Chart of investment returns by year and asset class.

Image source: Callan. Used by permission.

1. What goes up must come down, so make sure you rebalance

Investments that have been at the top of this performance chart in recent years can do a lot worse in subsequent years, and investments that have been out of favor can quickly rise and do very well. From 2003 to 2007, emerging markets consistently held one of the top two performance spots but that drastically changed in 2008. When the markets crashed, this asset class lost 53.33% of its value.

If you had owned emerging markets stocks or funds at this time, this huge loss may have made you sell out of the investment. But if you had, you would've missed its rebound in 2009 when it earned 78.51%. U.S. fixed income was among one of the worst-performing asset classes from 2003 to 2007, but in 2008 it became a safe haven for investors wary of the stock market and emerged as the top-performing asset class.

This is why rebalancing your portfolio is so important. For example, if you had rebalanced your investments at the end of each year, you would've sold off a portion of your best performers (which would've included emerging markets) and purchased U.S. fixed income (one of the worst performers) in 2008. This would've potentially reduced your losses. Similarly, in 2009, you would've sold U.S. fixed income and repurchased emerging markets, positioning you for its recovery. 

2. The stock market has always come back, so stay invested

When you're in the middle of a bear market and watching your account balances decline, it can feel like it will go on forever. With no end in sight, you might even throw in the towel and call it quits on investing. But if this chart teaches you anything, it's that the stock market has always rebounded, and that time in the market is more important than timing the markets.

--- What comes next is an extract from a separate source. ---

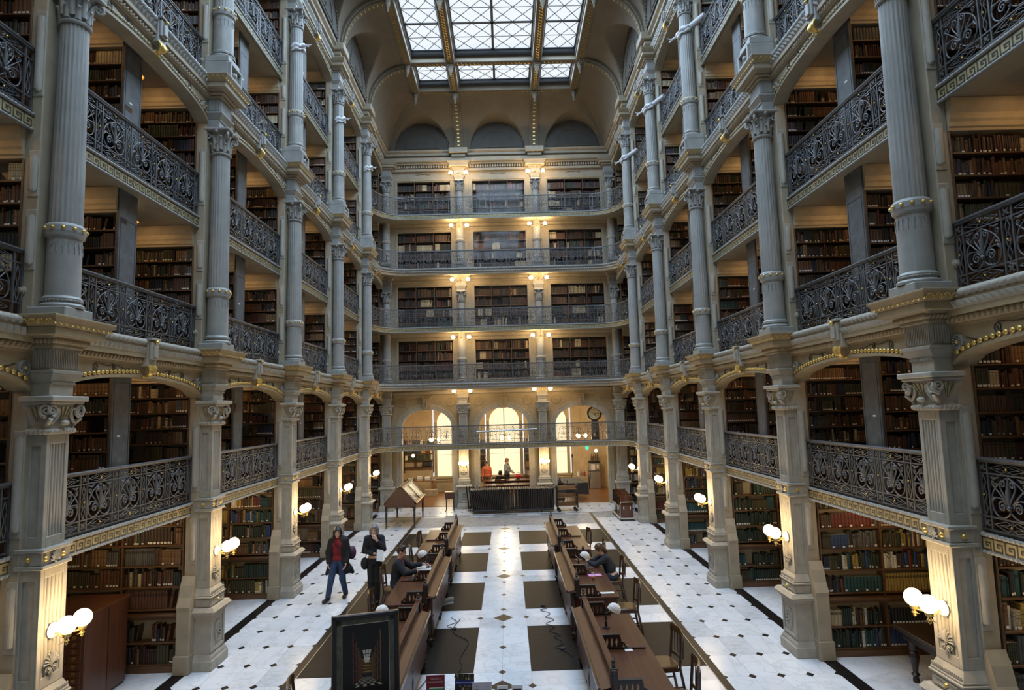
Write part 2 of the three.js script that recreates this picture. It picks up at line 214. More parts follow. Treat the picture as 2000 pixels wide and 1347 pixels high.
// outline of the far balcony, from the last pier on the left round to the last pier on the right; d moves it into the hall
function backPath(d = 0, n = 6) { const R = 1.2 + -d, q = [[-5.22 + d, -23.0]]; for (let k = 0; k <= n; k++) { const a = PI + (PI / 2) * k / n; q.push([-4.02 + R * Math.cos(a), -25.2 - -R * Math.sin(a)]); } const m = q.map((p) => [-p[0], p[1]]).reverse(); return q.concat(m); }
// sweep a profile [[outward, y] ...] along a plan path
function sweep(mb, path, prof, side = 1) {
  const n = path.length, N = []; for (let k = 0; k < n; k++) { const a = path[Math.max(0, k - 1)], b = path[Math.min(n - 1, k + 1)]; const dx = b[0] - a[0], dz = b[1] - a[1], L = Math.hypot(dx, dz); N.push([dz / L * side, -dx / L * side]); }
  for (let k = 0; k < n - 1; k++) for (let j = 0; j < prof.length; j++) { const p = prof[j], q = prof[(j + 1) % prof.length]; const P = (i, c) => V(path[i][0] + N[i][0] * c[0], c[1], path[i][1] + N[i][1] * c[0]); const no = V((q[1] - p[1]) * N[k][0], -(q[0] - p[0]), (q[1] - p[1]) * N[k][1]); mb.poly([P(k, p), P(k + 1, p), P(k + 1, q), P(k, q)], no); }
}
const rectProf = (d0, y0, d1, y1) => [[d0, y0], [d1, y0], [d1, y1], [d0, y1]];
function rope(mb, pts, r, pitch, sides = 6, per = 4) {          // roll moulding wound with a spiral band
  const L = []; let s = 0; const dense = []; for (let k = 0; k < pts.length - 1; k++) { const a = pts[k], b = pts[k + 1], d = a.distanceTo(b), n = Math.max(1, Math.round(d / pitch * per)); for (let j = 0; j < n; j++) { dense.push(a.clone().lerp(b, j / n)); L.push(s + d * j / n); } s += d; } dense.push(pts[pts.length - 1]); L.push(s);
  const rings = []; for (let k = 0; k < dense.length; k++) { const t = dense[Math.min(dense.length - 1, k + 1)].clone().sub(dense[Math.max(0, k - 1)]).normalize(), u = V(0, 1, 0), w = t.clone().cross(u).normalize(), ring = []; for (let j = 0; j < sides; j++) { const a = j / sides * TAU, ph = L[k] / pitch + a / TAU, f = ph - Math.floor(ph), rr = r * (0.72 + 0.28 * Math.sqrt(Math.sin(PI * f))), n = u.clone().multiplyScalar(Math.cos(a)).addScaledVector(w, Math.sin(a)), tilt = Math.cos(PI * f) * -0.7; ring.push(mb.v(dense[k].clone().addScaledVector(n, rr), n.clone().addScaledVector(t, tilt).normalize())); } rings.push(ring); }
  for (let k = 0; k < rings.length - 1; k++) for (let j = 0; j < sides; j++) { const j2 = (j + 1) % sides; mb.t(rings[k][j], rings[k][j2], rings[k + 1][j]); mb.t(rings[k][j2], rings[k + 1][j2], rings[k + 1][j]); }
}
// ---------- cross walls behind the piers ----------
for (const S of SIDES) S.pz.forEach((z, i) => {
  if (i === 6) return;
  const g = struct('wall_' + S.nm + '_cross'); g.position.set(S.s * 5.10, 0, z); g.rotation.y = S.s < 0 ? 0 : PI;
  new MB().box(-2.5, 0, -.05, -.12, 15.3, .05).build('core', M.plaster, g);
  const b = new MB(); b.box(-.20, 0, -.22, 0, 15.3, .22, .012); b.build('end_post', M.tan, g);
  const f = new MB(); f.box(-.24, 0, -.44, .015, .30, .44, .01).box(-.22, .28, -.41, .005, 1.0, .41, .012); // foot and the scrolled bracket above it
  for (const s of [-1, 1]) { f.at(T(-.21, 0, 0)); const q = [[.22, .98], [.41, .98], [.43, 1.06], [.40, 1.12], [.36, 1.2], [.31, 1.38], [.25, 1.52], [.22, 1.46]].map((p) => [s * p[0], p[1]]); f.at(new THREE.Matrix4().makeRotationY(PI / 2).setPosition(-.21, 0, 0)); f.ext(s < 0 ? q : q, .215); f.at(); }
  f.build('foot_bracket', M.tan, g);
  const r = new MB(); // applied half-round mouldings with pointed ends on the two flanks and the face
  for (const [y0, y1] of [[1.75, 2.4], [2.95, 4.0], [5.9, 6.5], [6.75, 7.2], [7.95, 8.9], [11.0, 11.7], [11.95, 12.3], [12.9, 14.1]]) for (const s of [-1, 1]) { const p = [V(-.06, y0, s * .205), V(-.06, y0 + .035, s * .222), V(-.06, y1 - .035, s * .222), V(-.06, y1, s * .205)]; r.tube(p, (t) => t < .02 || t > .98 ? .012 : .052, 8); r.box(-.125, y0 - .05, s * .218, .003, y1 + .05, s * .232, .006); }
  for (const y of [5.62, 10.62]) for (const s of [-1, 1]) r.at(T(-.13, y, s * .22, s > 0 ? PI / 2 : -PI / 2, 0, 0)).lathe([[0, .05], [.03, .045], [.032, .02], [.05, .015], [.055, 0]], 10).at();
  r.build('moulding', M.iron, g);
});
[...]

Over the last 20 years, the stock market took a hit from 2000 to 2002 and again in 2008. If you had invested only in large-cap stocks in the early 2000s, you would've seen your account balances decrease by 43.19% over this three-year period, and 37% in 2008 alone. In each of these time periods, if you had stayed invested, you would've regained all of your losses within four years. 

Losing money is scary, especially when your livelihood seems at stake. This fear can result in investors making emotional decisions that can cost them a lot of money. In 2008, if you had $100,000 invested into large-cap stocks and sold your investment, you would've realized a $37,000 loss. While the past is no guarantee of the future, seeing the trend of investments coming back from their losses can help keep you grounded and invested for the long term. 

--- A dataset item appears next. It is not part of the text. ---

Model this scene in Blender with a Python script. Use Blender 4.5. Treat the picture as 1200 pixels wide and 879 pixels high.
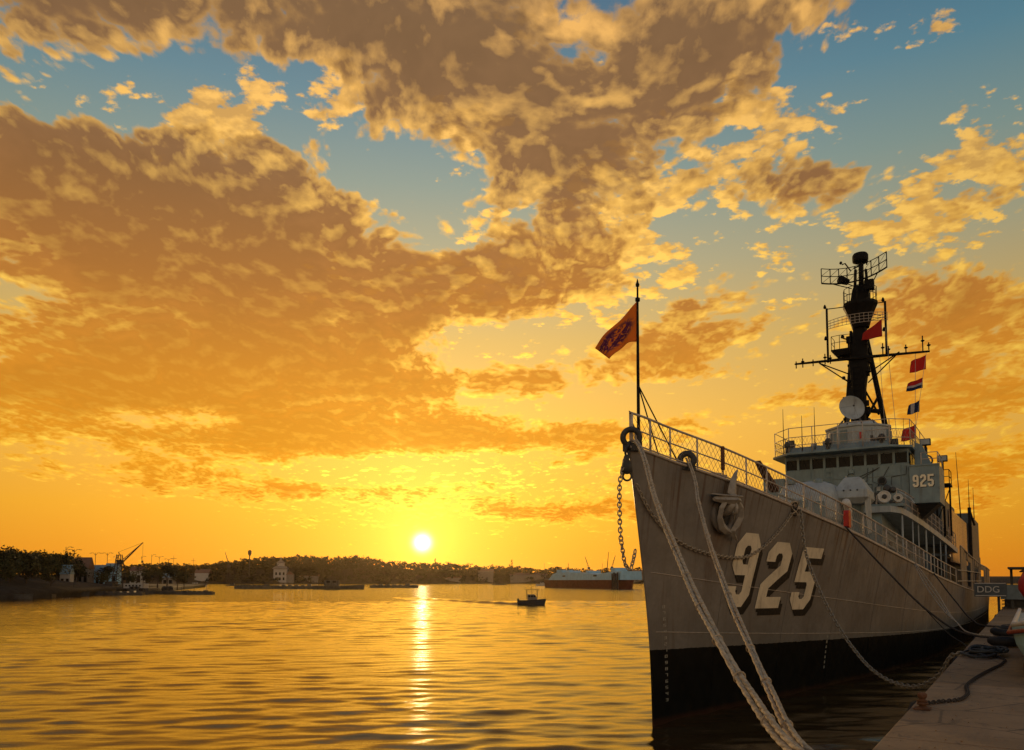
import bpy, bmesh, math, random
import numpy as np
from mathutils import Vector, Matrix
R = math.radians
for o in list(bpy.data.objects):
    bpy.data.objects.remove(o)
SC = bpy.context.scene
COL = SC.collection

# ------------------------------------------------------------------ camera
cam_d = bpy.data.cameras.new('camera')
cam = bpy.data.objects.new('camera', cam_d)
COL.objects.link(cam)
cam.location = (0, 0, 4.2)
cam.rotation_euler = (R(94.0), 0, 0)
cam_d.sensor_width = 36.0
cam_d.lens = 27.9
cam_d.shift_y = 0.147
cam_d.clip_start = 0.1
cam_d.clip_end = 60000
SC.camera = cam

# ------------------------------------------------------------------ colour management
SC.view_settings.view_transform = 'Standard'
SC.view_settings.look = 'None'
SC.view_settings.exposure = 0.0
SC.view_settings.gamma = 1.0
SC.view_settings.use_curve_mapping = False
SC.cycles.use_denoising = True
SC.cycles.max_bounces = 8
SC.cycles.sample_clamp_indirect = 4.0
SC.cycles.sample_clamp_direct = 5.0
SC.cycles.volume_bounces = 0

SUN_AZ, SUN_EL = R(-6.45), R(2.75)
SUND = Vector((math.sin(SUN_AZ) * math.cos(SUN_EL), math.cos(SUN_AZ) * math.cos(SUN_EL), math.sin(SUN_EL)))

# ------------------------------------------------------------------ sun lamp
ld = bpy.data.lights.new('sun', 'SUN')
ld.energy = 1.5
ld.angle = R(0.6)
ld.color = (1.0, 0.62, 0.26)
sun = bpy.data.objects.new('sun', ld)
COL.objects.link(sun)
sun.rotation_euler = (-SUND).to_track_quat('-Z', 'Y').to_euler()


def lin(r, g, b):
    f = lambda c: (c / 255 / 12.92) if c / 255 <= 0.04045 else ((c / 255 + 0.055) / 1.055) ** 2.4
    return (f(r), f(g), f(b), 1.0)


# ------------------------------------------------------------------ node helper
class NT:
    def __init__(s, tree):
        s.t = tree; s.n = tree.nodes; s.l = tree.links

    def node(s, typ, **kw):
        n = s.n.new(typ)
        for k, v in kw.items():
            setattr(n, k, v)
        return n

    def put(s, sock, v):
        if v is None:
            return
        if hasattr(v, 'is_output'):
            s.l.new(v, sock)
        else:
            sock.default_value = v

    def m(s, op, a, b=None, c=None, clamp=False):
        n = s.node('ShaderNodeMath', operation=op, use_clamp=clamp)
        s.put(n.inputs[0], a); s.put(n.inputs[1], b)
        if c is not None:
            s.put(n.inputs[2], c)
        return n.outputs[0]

    def vm(s, op, a, b=None, scale=None):
        n = s.node('ShaderNodeVectorMath', operation=op)
        s.put(n.inputs[0], a); s.put(n.inputs[1], b)
        if scale is not None:
            s.put(n.inputs['Scale'], scale)
        return n.outputs['Value'] if op in ('DOT_PRODUCT', 'LENGTH', 'DISTANCE') else n.outputs[0]

    def xyz(s, v):
        n = s.node('ShaderNodeSeparateXYZ'); s.put(n.inputs[0], v); return n.outputs

    def comb(s, x, y, z=0.0):
        n = s.node('ShaderNodeCombineXYZ')
        s.put(n.inputs[0], x); s.put(n.inputs[1], y); s.put(n.inputs[2], z)
        return n.outputs[0]

    def ramp(s, fac, stops, interp='LINEAR'):
        n = s.node('ShaderNodeValToRGB')
        n.color_ramp.interpolation = interp
        e = n.color_ramp.elements
        while len(e) < len(stops):
            e.new(0.5)
        for i, (p, c) in enumerate(stops):
            e[i].position = p; e[i].color = c if len(c) == 4 else (*c, 1)
        s.put(n.inputs[0], fac)
        return n.outputs[0]

    def mix(s, fac, a, b, blend='MIX'):
        n = s.node('ShaderNodeMix', data_type='RGBA', blend_type=blend)
        s.put(n.inputs[0], fac); s.put(n.inputs[6], a); s.put(n.inputs[7], b)
        return n.outputs[2]

    def sstep(s, v, lo, hi, a=0.0, b=1.0):
        n = s.node('ShaderNodeMapRange', interpolation_type='SMOOTHSTEP')
        s.put(n.inputs[0], v); s.put(n.inputs[1], lo); s.put(n.inputs[2], hi); s.put(n.inputs[3], a); s.put(n.inputs[4], b)
        return n.outputs[0]

    def noise(s, vec, scale, detail=4, rough=0.5, dist=0.0, dim='3D'):
        n = s.node('ShaderNodeTexNoise', noise_dimensions=dim)
        s.put(n.inputs['Vector'], vec)
        n.inputs['Scale'].default_value = scale; n.inputs['Detail'].default_value = detail
        n.inputs['Roughness'].default_value = rough; n.inputs['Distortion'].default_value = dist
        return n.outputs[0]

    def mapping(s, vec, loc=(0, 0, 0), rot=(0, 0, 0), scale=(1, 1, 1), typ='POINT'):
        n = s.node('ShaderNodeMapping', vector_type=typ)
        s.put(n.inputs[0], vec)
        n.inputs[1].default_value = loc; n.inputs[2].default_value = rot; n.inputs[3].default_value = scale
        return n.outputs[0]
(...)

3. You can't predict which asset class will do well, so diversify

Unless you can see into the future, you don't know which asset class will perform best each year. Stocks are riskier investments and you should get rewarded more on average for owning them, but that doesn't mean that they're always the best performers. From 2000 to 2002, large-cap stocks were one of the worst-performing asset classes. They were in the middle of the performance pack from 2005 through 2012, and among the top-performing asset classes from 2013 through 2017.

When you can't predict with certainty what will happen or when, diversifying and owning a little bit of everything can help. Diversification will ensure that you always own some top performers as well as some of the average-performing asset classes. It will also guarantee that in the event of a market crash, you will own some safer investments, like bonds or cash equivalents, that could help you hedge your losses. 

History doesn't exactly repeat itself, but you can gain knowledge from the past. When you apply what you've learned, you become a more informed investor. Using these three vital lessons from the Callan chart -- rebalancing, staying invested, and diversification -- you can set up your portfolio for future success.